Extrai-se das sagradas palavras um avistar de simplicidade, humildade e modéstia que deve pairar sobre tudo. Um olhar que valorize as coisas simples, que tenha o dom do encantamento com as pequenas ternuras, que vá além da flor e sua pétala para buscar a grandiosa essência em cada pólen.
Extrai-se da sagrada lição que aos olhos bons não adianta o revestimento da fortuna ou da suntuosidade. Basta, aos olhos bons, que o avistado faça bem, faça sorrir, traga alegria ao próprio olhar. É como se o olhar buscasse o contentamento e não a ojeriza.
Extrai-se do ensinamento o valor das pequenas coisas, a grandeza das pequenas coisas. Ora, mais vale o silêncio a algazarra, mais vale a pequena fonte que o oceano inalcançável, mais vale o pão que a mesa, mais vale o abraço de permanência que a posse e o adeus.

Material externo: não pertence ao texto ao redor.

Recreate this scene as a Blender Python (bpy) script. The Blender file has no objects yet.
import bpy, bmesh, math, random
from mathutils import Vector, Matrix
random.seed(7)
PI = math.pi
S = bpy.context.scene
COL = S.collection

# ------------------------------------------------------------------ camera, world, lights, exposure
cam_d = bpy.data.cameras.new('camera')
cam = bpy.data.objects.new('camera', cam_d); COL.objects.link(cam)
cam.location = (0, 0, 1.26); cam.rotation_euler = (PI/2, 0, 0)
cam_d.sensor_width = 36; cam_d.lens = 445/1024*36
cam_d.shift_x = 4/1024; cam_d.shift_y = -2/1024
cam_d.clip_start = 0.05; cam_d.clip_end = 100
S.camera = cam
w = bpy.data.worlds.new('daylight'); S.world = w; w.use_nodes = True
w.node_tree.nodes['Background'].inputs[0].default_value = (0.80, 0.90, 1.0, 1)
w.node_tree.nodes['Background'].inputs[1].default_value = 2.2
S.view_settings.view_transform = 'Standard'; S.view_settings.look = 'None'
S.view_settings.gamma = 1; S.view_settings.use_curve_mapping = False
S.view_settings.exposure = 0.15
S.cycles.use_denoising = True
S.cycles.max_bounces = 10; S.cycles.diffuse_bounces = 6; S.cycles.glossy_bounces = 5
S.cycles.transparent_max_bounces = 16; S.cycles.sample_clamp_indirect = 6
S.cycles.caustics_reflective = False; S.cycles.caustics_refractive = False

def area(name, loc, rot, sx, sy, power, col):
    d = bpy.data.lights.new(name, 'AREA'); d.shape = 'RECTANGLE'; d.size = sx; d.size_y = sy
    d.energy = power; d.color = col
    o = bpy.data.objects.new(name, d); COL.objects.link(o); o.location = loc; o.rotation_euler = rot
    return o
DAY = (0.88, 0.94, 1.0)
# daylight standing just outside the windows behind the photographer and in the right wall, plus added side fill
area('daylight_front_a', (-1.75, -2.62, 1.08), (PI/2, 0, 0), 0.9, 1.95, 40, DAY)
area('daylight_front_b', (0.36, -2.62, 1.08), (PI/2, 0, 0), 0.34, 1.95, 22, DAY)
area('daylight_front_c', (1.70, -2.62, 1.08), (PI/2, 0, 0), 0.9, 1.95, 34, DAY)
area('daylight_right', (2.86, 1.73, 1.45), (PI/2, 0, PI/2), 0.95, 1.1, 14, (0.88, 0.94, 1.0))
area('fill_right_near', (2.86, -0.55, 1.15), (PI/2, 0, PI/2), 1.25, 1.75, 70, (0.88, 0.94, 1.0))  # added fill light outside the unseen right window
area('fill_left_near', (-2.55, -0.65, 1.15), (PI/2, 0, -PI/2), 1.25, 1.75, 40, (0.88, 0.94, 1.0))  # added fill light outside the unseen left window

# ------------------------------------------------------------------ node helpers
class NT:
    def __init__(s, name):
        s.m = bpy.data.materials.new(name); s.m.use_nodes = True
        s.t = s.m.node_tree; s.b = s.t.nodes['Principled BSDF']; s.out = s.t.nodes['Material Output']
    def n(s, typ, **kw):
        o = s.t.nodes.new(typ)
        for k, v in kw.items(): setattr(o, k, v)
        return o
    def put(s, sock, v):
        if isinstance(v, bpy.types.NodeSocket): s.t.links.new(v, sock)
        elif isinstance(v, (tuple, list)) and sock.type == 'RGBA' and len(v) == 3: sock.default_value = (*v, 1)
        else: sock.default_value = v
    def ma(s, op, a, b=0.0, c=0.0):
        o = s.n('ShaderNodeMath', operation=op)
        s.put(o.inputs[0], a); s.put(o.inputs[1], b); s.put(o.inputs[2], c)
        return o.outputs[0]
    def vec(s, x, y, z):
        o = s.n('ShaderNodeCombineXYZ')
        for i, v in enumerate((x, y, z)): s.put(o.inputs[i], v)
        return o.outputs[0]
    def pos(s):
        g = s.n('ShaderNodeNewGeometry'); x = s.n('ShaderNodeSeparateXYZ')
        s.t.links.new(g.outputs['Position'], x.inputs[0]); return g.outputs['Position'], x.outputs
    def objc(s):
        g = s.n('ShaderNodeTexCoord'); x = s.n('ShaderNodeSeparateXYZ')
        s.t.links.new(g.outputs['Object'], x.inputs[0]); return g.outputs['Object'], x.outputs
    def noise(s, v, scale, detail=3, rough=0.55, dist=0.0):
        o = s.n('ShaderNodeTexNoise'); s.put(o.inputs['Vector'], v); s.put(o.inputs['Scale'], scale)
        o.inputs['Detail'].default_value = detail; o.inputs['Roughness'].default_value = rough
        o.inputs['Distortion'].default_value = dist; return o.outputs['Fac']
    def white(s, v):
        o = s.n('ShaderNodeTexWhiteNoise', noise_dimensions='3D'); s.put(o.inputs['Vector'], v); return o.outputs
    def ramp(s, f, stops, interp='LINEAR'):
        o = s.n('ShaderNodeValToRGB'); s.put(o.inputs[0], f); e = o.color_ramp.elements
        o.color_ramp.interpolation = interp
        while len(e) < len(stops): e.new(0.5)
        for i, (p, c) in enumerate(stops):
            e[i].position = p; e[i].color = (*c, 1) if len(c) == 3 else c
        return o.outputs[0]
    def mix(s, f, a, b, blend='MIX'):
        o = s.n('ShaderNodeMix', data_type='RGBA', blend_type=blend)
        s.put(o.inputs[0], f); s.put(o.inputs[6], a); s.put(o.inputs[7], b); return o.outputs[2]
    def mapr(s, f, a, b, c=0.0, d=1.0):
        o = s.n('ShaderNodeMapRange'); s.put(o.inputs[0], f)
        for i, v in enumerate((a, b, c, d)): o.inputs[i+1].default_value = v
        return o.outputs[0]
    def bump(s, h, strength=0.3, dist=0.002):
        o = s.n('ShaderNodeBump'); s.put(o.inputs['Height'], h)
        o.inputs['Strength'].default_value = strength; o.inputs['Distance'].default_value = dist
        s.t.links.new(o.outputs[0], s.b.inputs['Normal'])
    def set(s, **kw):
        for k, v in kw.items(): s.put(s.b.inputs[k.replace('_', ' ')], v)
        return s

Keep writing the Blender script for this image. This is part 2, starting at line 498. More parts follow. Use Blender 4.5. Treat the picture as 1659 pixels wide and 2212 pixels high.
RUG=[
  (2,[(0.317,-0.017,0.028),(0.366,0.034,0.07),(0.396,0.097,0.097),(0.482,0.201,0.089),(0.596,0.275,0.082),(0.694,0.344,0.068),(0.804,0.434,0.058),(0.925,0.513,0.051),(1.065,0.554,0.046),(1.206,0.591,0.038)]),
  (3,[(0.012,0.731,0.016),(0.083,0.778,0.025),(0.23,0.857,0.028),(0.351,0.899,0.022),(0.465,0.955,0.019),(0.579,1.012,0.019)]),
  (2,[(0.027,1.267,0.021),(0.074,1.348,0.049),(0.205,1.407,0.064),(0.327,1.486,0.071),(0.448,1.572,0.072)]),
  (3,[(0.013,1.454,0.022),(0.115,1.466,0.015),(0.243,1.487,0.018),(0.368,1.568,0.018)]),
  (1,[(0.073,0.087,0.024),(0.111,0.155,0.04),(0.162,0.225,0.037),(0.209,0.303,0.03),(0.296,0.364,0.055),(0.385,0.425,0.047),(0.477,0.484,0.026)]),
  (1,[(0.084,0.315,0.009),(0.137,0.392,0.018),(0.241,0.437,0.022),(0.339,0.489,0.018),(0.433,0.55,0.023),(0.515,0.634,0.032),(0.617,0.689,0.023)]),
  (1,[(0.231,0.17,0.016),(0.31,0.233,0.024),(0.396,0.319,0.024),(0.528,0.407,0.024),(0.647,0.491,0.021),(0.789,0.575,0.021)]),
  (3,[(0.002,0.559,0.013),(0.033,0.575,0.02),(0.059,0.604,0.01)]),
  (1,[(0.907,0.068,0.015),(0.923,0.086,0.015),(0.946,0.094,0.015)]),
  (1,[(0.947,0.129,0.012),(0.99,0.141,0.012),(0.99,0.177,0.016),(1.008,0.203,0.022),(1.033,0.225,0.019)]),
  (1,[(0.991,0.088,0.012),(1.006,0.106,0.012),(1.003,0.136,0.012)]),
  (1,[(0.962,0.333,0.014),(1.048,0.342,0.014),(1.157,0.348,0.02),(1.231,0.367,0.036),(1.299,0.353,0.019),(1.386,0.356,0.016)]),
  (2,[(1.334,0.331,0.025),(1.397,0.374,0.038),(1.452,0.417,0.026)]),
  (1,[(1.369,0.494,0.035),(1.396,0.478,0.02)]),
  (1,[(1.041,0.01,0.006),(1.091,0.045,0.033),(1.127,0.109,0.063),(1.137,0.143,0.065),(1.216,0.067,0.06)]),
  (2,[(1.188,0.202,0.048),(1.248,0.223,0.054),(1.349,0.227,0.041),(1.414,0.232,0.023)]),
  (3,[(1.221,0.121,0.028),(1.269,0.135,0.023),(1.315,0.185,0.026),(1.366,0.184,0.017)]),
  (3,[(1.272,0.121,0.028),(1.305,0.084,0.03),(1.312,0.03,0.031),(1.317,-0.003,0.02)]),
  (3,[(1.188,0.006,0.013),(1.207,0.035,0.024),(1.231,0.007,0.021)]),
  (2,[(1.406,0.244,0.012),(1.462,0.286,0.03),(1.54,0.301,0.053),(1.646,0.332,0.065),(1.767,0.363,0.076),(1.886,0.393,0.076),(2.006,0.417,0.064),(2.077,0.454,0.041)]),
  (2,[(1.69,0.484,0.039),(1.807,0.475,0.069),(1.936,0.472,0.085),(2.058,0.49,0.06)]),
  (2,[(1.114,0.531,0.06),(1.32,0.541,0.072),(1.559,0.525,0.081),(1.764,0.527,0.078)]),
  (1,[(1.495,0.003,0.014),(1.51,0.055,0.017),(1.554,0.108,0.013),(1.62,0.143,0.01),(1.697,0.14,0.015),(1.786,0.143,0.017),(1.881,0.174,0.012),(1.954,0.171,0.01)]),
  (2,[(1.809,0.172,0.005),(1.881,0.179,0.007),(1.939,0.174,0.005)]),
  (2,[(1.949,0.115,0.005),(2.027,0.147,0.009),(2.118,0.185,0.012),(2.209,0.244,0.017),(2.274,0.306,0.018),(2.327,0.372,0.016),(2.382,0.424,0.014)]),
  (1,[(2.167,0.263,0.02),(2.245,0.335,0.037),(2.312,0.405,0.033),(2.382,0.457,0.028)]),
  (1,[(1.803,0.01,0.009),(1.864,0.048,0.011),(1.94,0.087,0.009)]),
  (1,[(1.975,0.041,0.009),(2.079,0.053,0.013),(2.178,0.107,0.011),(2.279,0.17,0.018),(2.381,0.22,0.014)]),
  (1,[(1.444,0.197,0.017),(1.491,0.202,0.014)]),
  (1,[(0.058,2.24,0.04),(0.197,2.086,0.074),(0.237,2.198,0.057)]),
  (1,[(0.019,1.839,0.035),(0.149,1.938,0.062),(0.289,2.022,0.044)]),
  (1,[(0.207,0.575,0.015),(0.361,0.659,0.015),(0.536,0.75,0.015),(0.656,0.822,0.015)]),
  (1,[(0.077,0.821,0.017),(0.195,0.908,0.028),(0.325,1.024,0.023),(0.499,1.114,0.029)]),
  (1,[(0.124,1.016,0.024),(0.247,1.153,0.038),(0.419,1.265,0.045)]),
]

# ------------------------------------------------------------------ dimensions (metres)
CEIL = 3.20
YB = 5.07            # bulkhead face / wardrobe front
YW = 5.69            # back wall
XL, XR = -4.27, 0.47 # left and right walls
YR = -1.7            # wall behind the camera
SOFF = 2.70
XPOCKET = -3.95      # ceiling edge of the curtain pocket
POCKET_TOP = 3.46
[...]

Olhai, então olhai os lírios dos campos! Os pés que passam descalços não são menos pés que aqueles calçados em couro importado. As mãos enrugadas que se estendem para o cumprimento não são menos dignas que aquelas que chegam ornadas de anéis e honrarias.
E não somente isso. Os pés que passam descalços se confortam com qualquer chão e qualquer calçado. As mãos enrugadas tocam sem medo de qualquer outra mão. E sapatos existem que não pisam em todo lugar. E mãos existem que se lavam depois de tocadas.
Vaidade das vaidades, tudo é vaidade. O Eclesiastes assim ensinou. Mais vale o que pode sonhar adormecendo em cima de pedra que aquele tomado de pesadelos em cima de travesseiro de pluma. Quantos compreendem o sentido da vida quando sequer conhecem o viver?
Vaidade das vaidades, tudo é vaidade. A lição do retorno como a maior lição. O sol também se põe para a lua aparecer. Depois da noite a manhã. Tudo é para depois já ser de outro modo. E por que se arvorar de vaidades? Quem está ao chão pouco sente a queda, mas quem vive ao alto sequer sabe cair. E quando cai...
Tudo isso acontece de modo diferente em quem sabe avistar os lírios do campo.  Quanta lição e quanta glória poder avistar os lírios do campo e de seu formoso manto também recobrir-se de vida nova, de canto novo. Lírios que perfumam a alma e colocam diante do olhar o verdadeiro sentimento de mundo.
Mas não é todo olhar nem qualquer um que encontra lírios pelos caminhos. Ora, quem se nega ao singelo também se nega a avistar aquilo que não seja de ouro ou prata. E nem ouro nem prata nos lírios do campo. Apenas a vida na sua mais profunda beleza.